Requirement:
In the following material, identify every line holding the string "this" and return it.

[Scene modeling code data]
>>>
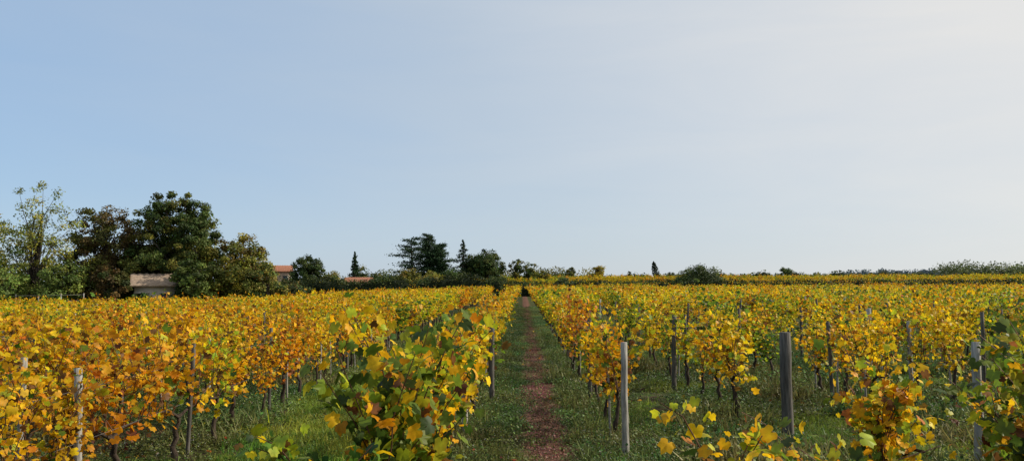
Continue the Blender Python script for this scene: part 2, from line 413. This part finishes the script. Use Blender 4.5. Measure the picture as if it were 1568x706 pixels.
for yy in np.arange(4,60,1.1):
    pp('dry',.3+r.normal(0,.04),yy,1)
    for x in (-.40,1.02): pp('clover',x+r.normal(0,.06)+(-.08 if x<0 else .08),yy,.8)
    if yy<40:
        for x in (-.16,.78): 
            if r.random()<.7: pp('clover',x+r.normal(0,.05),yy+r.uniform(0,.5),.38)
    for x in (-3.0,-2.4,-1.7): pp('grass',x+r.normal(0,.1),yy,1.0 if yy<30 else 1.5)
def mixk(p):
    k=list(p); q=np.array([p[a] for a in k]); return k[r.choice(len(k),p=q/q.sum())]
for yy in np.arange(5,27,1.15):
    for x in np.arange(-19,-3.4,1.15):
        if abs(x)<.74*yy+2: pp(mixk({'grass':.14,'tall':.28,'clover':.2,'litter':.38}),x+r.normal(0,.15),yy+r.normal(0,.15))
    for x in np.arange(1.5,20,1.15):
        if abs(x)<.74*yy+2: pp(mixk({'grass':.30,'tall':.34,'clover':.24,'litter':.12}),x+r.normal(0,.15),yy+r.normal(0,.15))
    for x in (-.75,1.1): 
        pp('tall',x,yy,.7)

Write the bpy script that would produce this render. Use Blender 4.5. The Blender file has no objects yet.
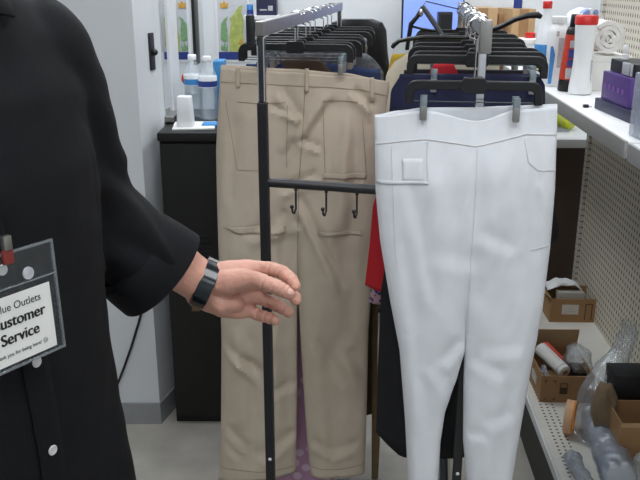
import bpy, bmesh, math, random
from math import sin, cos, pi, radians, exp, sqrt, atan2
from mathutils import Vector, Matrix, noise
random.seed(7)
SC = bpy.context.scene
COL = SC.collection
# ---------------------------------------------------------------- camera, world, exposure
CAM_H, PITCH, FPX = 1.5, radians(18), 800.0
cam = bpy.data.objects.new('camera', bpy.data.cameras.new('camera'))
cam.data.sensor_width = 36; cam.data.lens = 36 * FPX / 640; cam.data.clip_start = .05
cam.location = (0, 0, CAM_H); cam.rotation_euler = (pi / 2 - PITCH, 0, 0)
COL.objects.link(cam); SC.camera = cam
w = bpy.data.worlds.new('world'); SC.world = w; w.use_nodes = True
w.node_tree.nodes['Background'].inputs[0].default_value = (.75, .85, 1, 1)
w.node_tree.nodes['Background'].inputs[1].default_value = .04
SC.view_settings.view_transform = 'Standard'; SC.view_settings.look = 'None'
SC.view_settings.gamma = 1; SC.view_settings.use_curve_mapping = False
SC.view_settings.exposure = 0.0
CEIL = 2.75
LAMPS = [(-.35, .45, 12), (.75, .45, 13), (-.35, 2.75, 18), (.95, 2.75, 13), (-.3, -1.4, 7), (.9, -1.4, 5)]
for i, (lx, ly, le) in enumerate(LAMPS):
    ld = bpy.data.lights.new('tube_light', 'AREA'); ld.shape = 'RECTANGLE'; ld.size = .5; ld.size_y = 1.1
    ld.energy = le; ld.color = (.93, .97, 1)
    lo = bpy.data.objects.new('tube_light', ld); lo.location = (lx, ly, CEIL - .075); COL.objects.link(lo)

# ---------------------------------------------------------------- helpers
def ray(px, py):
    a = (240 - py) / FPX
    return (px - 320) / FPX, cos(PITCH) + a * sin(PITCH), -sin(PITCH) + a * cos(PITCH)
def at(px, py, Y):
    x, y, z = ray(px, py); s = Y / y
    return Vector((x * s, Y, CAM_H + z * s))
def atz(px, py, z0):
    x, y, z = ray(px, py); s = (z0 - CAM_H) / z
    return Vector((x * s, y * s, z0))
def lin(c):
    return tuple(((v / 255) / 12.92 if v / 255 <= .04045 else ((v / 255 + .055) / 1.055) ** 2.4) for v in c)
def interp(pts, y):
    if y <= pts[0][0]: return pts[0][1]
    for (a, va), (b, vb) in zip(pts, pts[1:]):
        if y <= b: return va + (vb - va) * (y - a) / (b - a)
    return pts[-1][1]
def smooth(t):
    t = max(0, min(1, t)); return t * t * (3 - 2 * t)

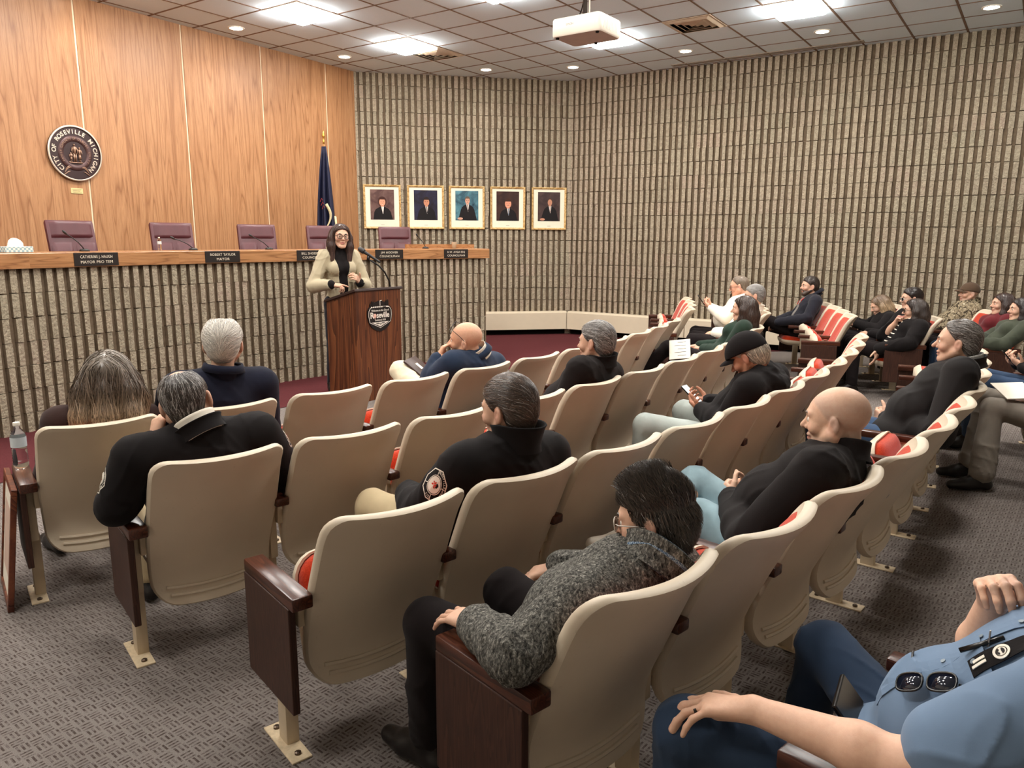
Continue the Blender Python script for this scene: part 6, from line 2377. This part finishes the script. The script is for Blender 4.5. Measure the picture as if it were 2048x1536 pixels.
def emblem_patch(J, C, origin, u, v, parent, s=1.0):
    """round fire-department style sleeve emblem: eight-sided border, white disc, red device, lettering"""
    o8 = [(.046 * s * math.cos(R_(22.5 + 45 * i)), .052 * s * math.sin(R_(22.5 + 45 * i))) for i in range(8)]
    mb = MB()
    for i in range(8):
        a, b = o8[i], o8[(i + 1) % 8]
        for t0, t1 in ((0, .5), (.5, 1)):
            q = [(a[0] + (b[0] - a[0]) * t, a[1] + (b[1] - a[1]) * t) for t in (t0, t1)]
            mb.add([(q[0][0], 0, q[0][1]), (q[1][0], 0, q[1][1]), (q[1][0] * .93, 0, q[1][1] * .93), (q[0][0] * .93, 0, q[0][1] * .93)], [(0, 1, 2, 3)])
    for a in (45, 135, 225, 315):
        c_, s_ = math.cos(R_(a)), math.sin(R_(a))
        mb.add([(c_ * r * s - s_ * w, 0, s_ * r * s + c_ * w) for r, w in ((.029, -.0012), (.045, -.0012), (.045, .0012), (.029, .0012))], [(0, 1, 2, 3)])
    disc(mb, 0, 0, .0245 * s); ring(mb, 0, 0, .0265 * s, .0285 * s)
    for txt, a0, da in (('ROSEVILLE', 36, -9), ('FIRE', 196, 9), ('DEPT', 288, 9)):
        for k, chh in enumerate(txt):
            a = R_(a0 + da * k)
            Mx = Matrix.Translation((math.cos(a) * .037 * s, 0, math.sin(a) * .038 * s)) @ Matrix.Rotation(-(a - PI / 2) + (0 if da < 0 else PI), 4, 'Y')
            text_into(mb, chh, .0105 * s, Mx, depth=.0002)
    drape(mb, C, origin, u, v, .0016)
    o = mb.obj('sleeve_emblem', M_thread, parent)
    m2 = MB()
    for a in (0, 60, 120, 180, 240, 300):
        c_, s_ = math.cos(R_(a + 8)), math.sin(R_(a + 8))
        m2.add([(c_ * r * s - s_ * w, -.0005, s_ * r * s + c_ * w) for r, w in ((.002, -.0015), (.009, -.003), (.0115, 0), (.009, .003), (.002, .0015))], [(0, 1, 2, 3, 4)])
    drape(m2, C, origin, u, v, .0022)
    m2.obj('red_device', M_redthread, o)
    return o
sd = lerp(J7.shL, (-.22, .44, .64), .55)
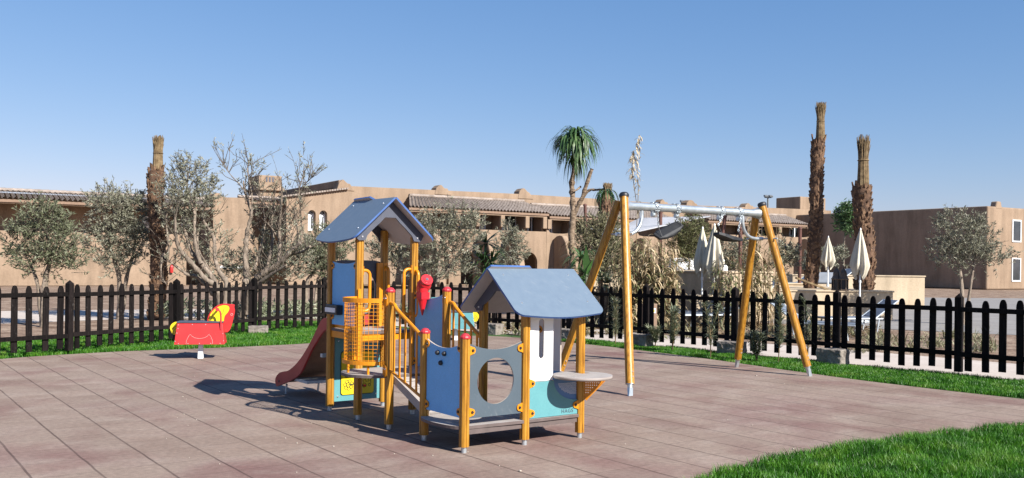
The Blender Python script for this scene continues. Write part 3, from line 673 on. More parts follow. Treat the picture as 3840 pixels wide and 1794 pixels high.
# balcony basket: rings, hoops and welded mesh
cg = MB()
def ring(z, r, hgt, th):
    pts = [(r * cos(a) * .94, cy1 + (UB / 2 - .035) * sin(a)) for a in np.linspace(.5 * pi, 1.5 * pi, 25)]
    vs = []; fs = []
    for k, (x, y) in enumerate(pts):
        nx, ny = (x, y - cy1); L = math.hypot(nx, ny); nx /= L; ny /= L
        for (o_, z_) in ((0, z), (th, z), (th, z + hgt), (0, z + hgt)): vs.append((x + nx * o_, y + ny * o_, z_))
    for k in range(len(pts) - 1):
        for c in range(4): fs.append((k * 4 + c, k * 4 + (c + 1) % 4, k * 4 + 4 + (c + 1) % 4, k * 4 + 4 + c))
    cg.add(vs, fs + [(0, 1, 2, 3), tuple(len(vs) - 4 + q for q in range(4))])
ring(1.165, .30, .042, .014); ring(.590, .30, .036, .014)
for s_ in (0, 1):
    y_ = -UB - .047 if s_ == 0 else -2 * UB + .047
    cg.box((-.02, y_, .93), (.03, .014, .70))
cg.box((-.235, cy1 + .06, .545), (.018, .018, .09)); cg.box((-.16, cy1 - .2, .545), (.018, .018, .09))
cgo = P('basket_frame', cg, M['orange'])
ms = MB(); RR = .288
for a in np.linspace(.5 * pi + .08, 1.5 * pi - .08, 21):
    x, y = RR * cos(a) * .95, cy1 + (UB / 2 - .03) * sin(a); ms.tube([(x, y, .60), (x, y, 1.18)], .0026, 5)
for z in np.linspace(.635, 1.15, 16):
    ms.tube([(RR * cos(a) * .95, cy1 + (UB / 2 - .03) * sin(a), z) for a in np.linspace(.5 * pi, 1.5 * pi, 25)], .0026, 5)
P('wire_mesh', ms, M['orange'], cgo)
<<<
Final answer:
Continue the Blender Python script for this scene: part 2, from line 413. This part finishes the script. Use Blender 4.5. Measure the picture as if it were 1568x706 pixels.
Write the bpy script that would produce this render. Use Blender 4.5. The Blender file has no objects yet.
Continue the Blender Python script for this scene: part 6, from line 2377. This part finishes the script. The script is for Blender 4.5. Measure the picture as if it were 2048x1536 pixels.
The Blender Python script for this scene continues. Write part 3, from line 673 on. More parts follow. Treat the picture as 3840 pixels wide and 1794 pixels high.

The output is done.